» Aim of the task:
Pull out every line below containing the word "picture".

» Data extract:
§ §

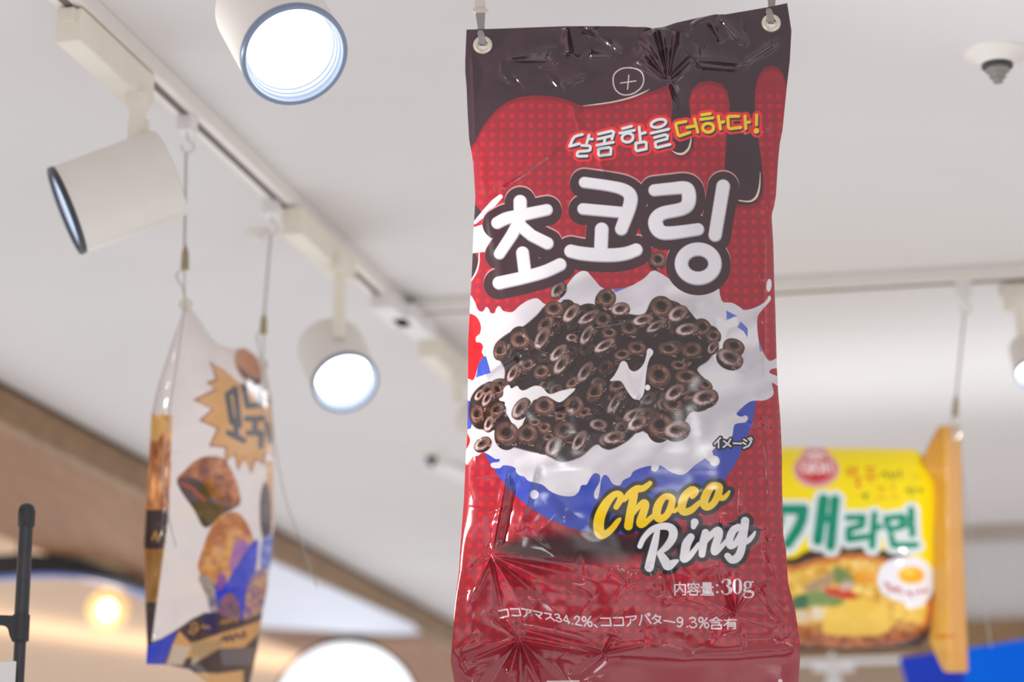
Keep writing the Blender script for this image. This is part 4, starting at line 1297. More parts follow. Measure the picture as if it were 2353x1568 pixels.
def pastry_art(X, Y, aa):
    A = Art(X, Y, aa, (222, 212, 211))
    rnd = random.Random(9)
    tan, out = (206, 152, 92), (132, 74, 44)
    st = [(640, 520), (668, 590), (690, 662), (615, 690), (685, 742), (510, 830), (660, 905), (558, 996), (702, 1060), (638, 1202), (770, 1215), (758, 1345), (842, 1270), (870, 1402), (912, 1300), (966, 1425), (1002, 1310), (1072, 1352), (1082, 1260), (1160, 1300), (1160, 700), (1000, 760), (870, 690), (770, 600)]
    st = [(300 + a / 3.485, 680 + b / 3.485) for a, b in st]
    cx = sum(p[0] for p in st) / len(st)
    cy = sum(p[1] for p in st) / len(st)
    A.poly([(a - 3 if a < 560 else a, b + 1) for a, b in st], out)
    A.poly([(cx + (a - cx) * .95, cy + (b - cy) * .955) for a, b in st], tan)
    k = tr(300, 680, 3.485, [[(775, 792), (838, 742), (872, 1040), (812, 1010), (775, 792)], [(842, 1000), (846, 1110)], [(785, 1098), (905, 1160)],
                             [(905, 725), (938, 885), (1040, 872), (1030, 740)], [(930, 985), (1060, 985)], [(996, 990), (996, 1085)], [(945, 1100), (1050, 1100), (1045, 1205)], [(1090, 1030), (1120, 1160)], [(1085, 830), (1130, 850)]], 6.5)
    A.strokes(k, [(0, 0, 0, (58, 62, 74))])
    # upper right pastry
    A.poly([(500, 690), (640, 690), (640, 905), (600, 900), (575, 885), (540, 835), (515, 800)], (218, 206, 206))
    A.ell(570, 842, 26, 44, (184, 116, 78), -28, soft=5)
    A.poly([(545, 838), (560, 850), (585, 870), (600, 868), (596, 884), (578, 884), (556, 862)], (92, 62, 66), 5, soft=5)
    A.strokes([[(500, 776, 3.5), (512, 794, 3.5)]], [(0, 0, 0, (86, 68, 72))])
    # left side picture strip
    sx = X - np.interp(Y, [950, 1180, 1300, 1480], [396, 388, 372, 348])
    f = fbm(X / 16, Y / 40, 4)
    m = (sx < 0) & (Y > 955)
    c = np.empty(X.shape + (3,))
    c[:] = (196, 126, 74)
    c += (f[..., None] - .5) * np.array([190, 170, 120])
    dk = (Y > 1172) & (Y < 1262)
    c[dk] = np.array([66, 46, 46]) + (f[dk][:, None] - .5) * 30
    gd = (Y >= 1262) & (Y < 1385)
    c[gd] = np.array([160, 112, 54]) + (f[gd][:, None] - .5) * 60
    bk = (Y >= 1385)
    c[bk] = np.array([62, 44, 48])
    A.C[m] = c[m]
    A.poly([(340, 1010), (346, 962), (353, 948), (362, 968), (374, 946), (382, 970), (396, 952), (393, 1005), (380, 985), (362, 1015)], (216, 168, 98), soft=3)
    A.strokes([[(350, 1240, 2.5), (358, 1222, 2.5), (362, 1244, 2.5), (372, 1226, 2.5)]], [(0, 0, 0, (178, 132, 74))])

    def tex(mask_pts, c0, c1, sc, seed, sm=5):
        p = [tuple(q) for q in spline(mask_pts, sm, True)]
        P_ = np.array(p)
        sl = A.win(P_[:, 0].min() - 4, P_[:, 1].min() - 4, P_[:, 0].max() + 4, P_[:, 1].max() + 4)
        d = A.d_poly(sl, p)
        g = np.clip((fbm(A.X[sl] / sc, A.Y[sl] / sc, seed) - .3) * 2.2, 0, 1)[..., None]
        A.paint(sl, d, np.array(c0) * (1 - g) + np.array(c1) * g, soft=3)
    tex([(407, 1103), (423, 1084), (445, 1062), (471, 1050), (509, 1052), (528, 1074), (547, 1119), (552, 1157), (534, 1170), (509, 1184), (480, 1211), (464, 1206), (445, 1170), (420, 1135)], (118, 62, 44), (196, 126, 80), 18, 2)
    tex([(407, 1106), (425, 1098), (450, 1100), (474, 1122), (492, 1152), (520, 1164), (548, 1158), (534, 1171), (509, 1184), (480, 1211), (464, 1206), (445, 1170), (420, 1135)], (42, 32, 38), (86, 60, 62), 20, 5)
    A.strokes([[(416, 1112, 4), (440, 1122, 5), (470, 1150, 4)]], [(0, 0, 0, (150, 62, 42))])
    tex([(541, 1177), (566, 1200), (582, 1238), (588, 1262), (560, 1300), (540, 1340), (500, 1350), (474, 1334), (459, 1318), (455, 1296), (466, 1262), (480, 1224), (503, 1189)], (168, 96, 60), (214, 158, 102), 24, 7)
    tex([(590, 1240), (592, 1270), (586, 1320), (576, 1370), (562, 1420), (520, 1425), (500, 1412), (490, 1370), (492, 1345), (520, 1340), (536, 1310), (560, 1270)], (26, 52, 190), (76, 78, 200), 16, 11)
    tex([(540, 1250), (560, 1240), (572, 1258), (556, 1280), (540, 1308), (528, 1300)], (146, 92, 172), (170, 110, 160), 12, 13)
    tex([(500, 1320), (520, 1325), (514, 1350), (500, 1360)], (140, 80, 160), (120, 60, 150), 12, 14)
    tex([(470, 1322), (492, 1345), (500, 1412), (484, 1406), (474, 1370), (456, 1330)], (120, 110, 112), (170, 160, 160), 14, 15)
    tex([(500, 1395), (530, 1360), (552, 1400), (548, 1420), (510, 1424)], (100, 86, 92), (150, 84, 120), 12, 16)
    # right edge
    A.poly([(612, 1060), (640, 1060), (640, 1200), (615, 1200)], (214, 156, 104), soft=4)
    tex([(600, 1130), (612, 1108), (622, 1150), (622, 1230), (606, 1240), (597, 1190)], (60, 50, 56), (84, 72, 78), 12, 18)
    tex([(605, 1240), (630, 1235), (625, 1300), (606, 1310), (598, 1290)], (40, 70, 190), (150, 160, 210), 14, 19)
    tex([(575, 1330), (612, 1310), (606, 1390), (575, 1440), (560, 1420)], (202, 150, 100), (110, 80, 150), 7, 21)
    # foot of the bag
    A.poly([(330, 1500), (345, 1478), (372, 1468), (412, 1444), (440, 1424), (470, 1409), (500, 1408), (520, 1420), (570, 1424), (620, 1400), (640, 1640), (330, 1640)], (60, 46, 52))
    A.poly([(330, 1500), (342, 1484), (408, 1450), (396, 1480), (378, 1530), (330, 1530)], (36, 60, 186), soft=3)
    A.poly([(412, 1450), (440, 1480), (500, 1458), (560, 1440), (600, 1425), (596, 1455), (560, 1490), (500, 1492), (470, 1500), (380, 1530), (398, 1478)], (204, 152, 92), soft=3)
    A.poly([(398, 1482), (440, 1486), (420, 1530), (384, 1530)], (196, 176, 158), soft=6)
    A.poly([(440, 1476), (520, 1470), (500, 1494), (440, 1530)], (170, 140, 100), soft=6)
    w = tr(300, 1120, 3.5, [[(480, 1110), (520, 1090), (545, 1130), (510, 1180), (470, 1170), (500, 1130), (540, 1150)], [(570, 1130), (590, 1110), (600, 1140), (620, 1115), (640, 1140)],
                            [(720, 1100), (750, 1070), (760, 1100), (790, 1060), (800, 1090), (830, 1050), (850, 1080), (870, 1045)]], 1.8)
    A.strokes(w, [(0, 0, 0, (182, 132, 70))])
    b = tr(300, 1120, 3.5, [[(730, 1230), (760, 1200), (775, 1240), (800, 1190), (820, 1235), (850, 1180), (880, 1215), (915, 1160), (920, 1210)]], 3.0)
    A.strokes(b, [(0, 0, 0, (84, 64, 62))])
    A.poly([(430, 1545), (500, 1548), (560, 1540), (560, 1640), (430, 1640)], (206, 160, 104), soft=6)
    A.poly([(505, 1492), (590, 1488), (580, 1530), (510, 1530)], (96, 90, 98), soft=6)
    return A.C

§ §

» Output for this exercise:
Keep writing the Blender script for this image. This is part 4, starting at line 1297. More parts follow. Measure the picture as if it were 2353x1568 pixels.
    # left side picture strip